Essential Reading to Understand the Issues, Part I: Fundamentalist History

It is apparent that this small blog is nothing novel; it plays a minor role in the grand drama to reform fundamentalism. Many fundamentalists, younger ones in particular, have grown to love what historic, biblical fundamentalism is all about while detesting some of the modern trends within the movement. While the older generation sees this as a some form of compromise, the newer has come to realize that it really is just a desire to return to the way things were intended to be by the founders of the movement. There really is a New Evangelicalism, but not all evangelicals are a part of it. That being the case, there really is a New Fundamentalism, a movement that hardly resembles the original. To understand the issues at hand, the true history of fundamentalism, where things went wrong, and the current attitude of the newer generations, I’d like to provide reading and other sources that I believe are essential.

First, you need to read up on fundamentalist history.

I guess knowing church history in general is a good place to start, but I can’t recommend any one source for that – a general understanding is all that’s necessary.
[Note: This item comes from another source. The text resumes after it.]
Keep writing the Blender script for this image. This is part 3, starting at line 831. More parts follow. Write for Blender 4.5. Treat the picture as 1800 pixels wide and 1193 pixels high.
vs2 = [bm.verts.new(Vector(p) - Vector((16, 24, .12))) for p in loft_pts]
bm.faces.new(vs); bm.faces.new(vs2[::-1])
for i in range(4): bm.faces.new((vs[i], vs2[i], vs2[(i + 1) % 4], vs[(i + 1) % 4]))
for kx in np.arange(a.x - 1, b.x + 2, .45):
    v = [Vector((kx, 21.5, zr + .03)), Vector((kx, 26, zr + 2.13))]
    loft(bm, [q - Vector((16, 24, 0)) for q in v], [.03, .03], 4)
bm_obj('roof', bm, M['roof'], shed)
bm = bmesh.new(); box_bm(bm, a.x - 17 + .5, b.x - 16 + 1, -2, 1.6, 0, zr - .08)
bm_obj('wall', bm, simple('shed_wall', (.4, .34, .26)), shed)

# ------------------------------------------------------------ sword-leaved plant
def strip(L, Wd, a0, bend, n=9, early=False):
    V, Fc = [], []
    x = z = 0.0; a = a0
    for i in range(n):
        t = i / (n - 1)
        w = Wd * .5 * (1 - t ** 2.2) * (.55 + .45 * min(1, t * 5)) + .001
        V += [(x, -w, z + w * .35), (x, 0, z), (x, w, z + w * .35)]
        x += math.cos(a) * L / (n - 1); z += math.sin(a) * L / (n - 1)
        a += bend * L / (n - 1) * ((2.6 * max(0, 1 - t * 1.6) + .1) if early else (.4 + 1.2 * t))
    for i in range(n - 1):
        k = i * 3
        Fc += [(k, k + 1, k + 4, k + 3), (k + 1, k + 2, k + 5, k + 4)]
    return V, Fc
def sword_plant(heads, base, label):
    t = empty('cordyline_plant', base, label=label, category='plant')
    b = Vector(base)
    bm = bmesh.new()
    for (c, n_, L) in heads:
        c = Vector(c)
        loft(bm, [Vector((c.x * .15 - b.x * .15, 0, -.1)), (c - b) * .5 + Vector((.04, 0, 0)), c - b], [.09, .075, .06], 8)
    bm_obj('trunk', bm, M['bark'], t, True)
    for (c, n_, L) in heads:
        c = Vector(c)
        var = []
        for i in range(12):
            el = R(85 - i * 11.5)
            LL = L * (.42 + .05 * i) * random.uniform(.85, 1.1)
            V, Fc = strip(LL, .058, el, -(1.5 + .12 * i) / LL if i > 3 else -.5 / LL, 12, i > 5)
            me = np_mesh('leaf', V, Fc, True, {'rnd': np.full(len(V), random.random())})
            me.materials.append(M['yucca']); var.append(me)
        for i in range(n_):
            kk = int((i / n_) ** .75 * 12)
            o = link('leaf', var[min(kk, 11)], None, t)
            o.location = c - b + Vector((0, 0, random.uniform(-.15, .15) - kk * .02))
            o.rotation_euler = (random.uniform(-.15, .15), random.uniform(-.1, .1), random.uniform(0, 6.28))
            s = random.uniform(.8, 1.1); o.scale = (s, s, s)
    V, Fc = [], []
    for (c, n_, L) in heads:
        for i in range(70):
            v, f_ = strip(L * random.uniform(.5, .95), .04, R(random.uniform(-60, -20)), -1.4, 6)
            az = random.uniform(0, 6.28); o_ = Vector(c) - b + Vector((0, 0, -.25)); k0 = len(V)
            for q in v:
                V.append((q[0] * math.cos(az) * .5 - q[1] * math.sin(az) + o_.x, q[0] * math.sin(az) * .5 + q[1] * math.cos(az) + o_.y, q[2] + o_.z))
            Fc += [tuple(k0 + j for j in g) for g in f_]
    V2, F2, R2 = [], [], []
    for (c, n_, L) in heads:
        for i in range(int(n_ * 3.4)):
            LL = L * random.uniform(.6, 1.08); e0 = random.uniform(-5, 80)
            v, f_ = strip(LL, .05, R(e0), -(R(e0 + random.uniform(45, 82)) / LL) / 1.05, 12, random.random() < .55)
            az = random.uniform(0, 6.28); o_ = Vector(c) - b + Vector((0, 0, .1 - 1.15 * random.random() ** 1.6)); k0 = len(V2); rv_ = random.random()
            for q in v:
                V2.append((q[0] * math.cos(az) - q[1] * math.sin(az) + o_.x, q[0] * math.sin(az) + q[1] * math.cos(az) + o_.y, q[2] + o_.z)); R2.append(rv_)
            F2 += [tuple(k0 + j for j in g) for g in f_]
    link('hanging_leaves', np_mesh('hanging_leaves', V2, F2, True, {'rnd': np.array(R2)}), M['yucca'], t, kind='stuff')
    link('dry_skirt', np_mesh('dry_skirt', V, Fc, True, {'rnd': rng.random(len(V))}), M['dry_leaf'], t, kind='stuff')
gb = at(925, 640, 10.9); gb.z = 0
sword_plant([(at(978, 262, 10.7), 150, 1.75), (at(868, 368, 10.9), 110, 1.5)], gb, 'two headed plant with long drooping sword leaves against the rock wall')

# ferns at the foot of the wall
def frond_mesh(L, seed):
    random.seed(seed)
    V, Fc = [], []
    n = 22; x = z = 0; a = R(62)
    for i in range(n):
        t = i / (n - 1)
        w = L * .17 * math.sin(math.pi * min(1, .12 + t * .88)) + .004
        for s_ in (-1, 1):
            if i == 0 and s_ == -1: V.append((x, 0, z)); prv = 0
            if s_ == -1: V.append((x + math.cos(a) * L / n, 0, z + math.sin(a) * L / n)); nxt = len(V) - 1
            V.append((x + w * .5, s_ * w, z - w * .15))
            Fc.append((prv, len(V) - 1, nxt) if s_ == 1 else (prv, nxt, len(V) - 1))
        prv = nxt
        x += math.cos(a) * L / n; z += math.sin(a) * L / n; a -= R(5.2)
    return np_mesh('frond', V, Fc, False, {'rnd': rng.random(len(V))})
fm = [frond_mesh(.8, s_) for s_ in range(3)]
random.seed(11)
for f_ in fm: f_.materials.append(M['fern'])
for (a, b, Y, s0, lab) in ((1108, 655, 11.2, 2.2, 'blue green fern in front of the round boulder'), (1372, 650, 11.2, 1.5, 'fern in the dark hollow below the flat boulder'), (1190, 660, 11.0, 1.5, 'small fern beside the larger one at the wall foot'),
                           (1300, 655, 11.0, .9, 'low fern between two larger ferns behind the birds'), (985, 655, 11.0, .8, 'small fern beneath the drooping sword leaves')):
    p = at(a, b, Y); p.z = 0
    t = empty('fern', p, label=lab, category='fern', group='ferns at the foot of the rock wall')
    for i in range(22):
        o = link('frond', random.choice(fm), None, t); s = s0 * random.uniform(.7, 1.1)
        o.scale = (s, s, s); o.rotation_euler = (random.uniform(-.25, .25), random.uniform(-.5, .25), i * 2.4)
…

Whatever you have access to should do the trick, in light of the fact that as you’re ready to study fundamentalist history you’ve probably looked into general church history already. If not, a small book like The Story of the Church by Clouse, Pierard, and Yamauchi (Moody) would be good. Also, take a look into Reformation history as well. I highly recommend William R. Estep’s Renaissance and Reformation (Eerdman’s), but if you’d like something more exhaustive, try Will Durant’s The Reformation, as part of his Story of Civilization series.

Once you’ve done that, two important resources on fundamentalist history are:
A History of Fundamentalism in America by George W. Dollar (BJU) – this provides a fundamentalist perspective, is fairly exhaustive, and has a terrific biographical index.
Fundamentalism and the American Culture by George M. Marsden (Oxford) – a more unbiased look and a standard reference.

Of course, other books exist on fundamentalist history. I would stay away from Cole’s work for it propagates the false idea that a fundamentalist is simply one who adheres to the “five fundamentals” – whatever those may be.

Also essential to the historic element is a reading, or at least a skimming through The Fundamentals. After all, this is where the name comes from. It was edited by R.A. Torrey as a scholarly yet biblical defense of the faith. Authors include Warfield, Ryle, Scofield, Gray, Morgan, and Ironside. After getting a picture of what fundamentalists were like, read J.I Packer’s Fundamentalism and Word of God. This book will summarize a lot of what has been gleaned as well as prepare the way for understanding the difference between modern and historic fundamentalism and the issues produced by it.

This should keep you busy for a while, as I try to organize the next section, which will deal with analysis and response to fundamentalism. Anything you’d like to amend or add to this list will be appreciated as well as suggestions for the future.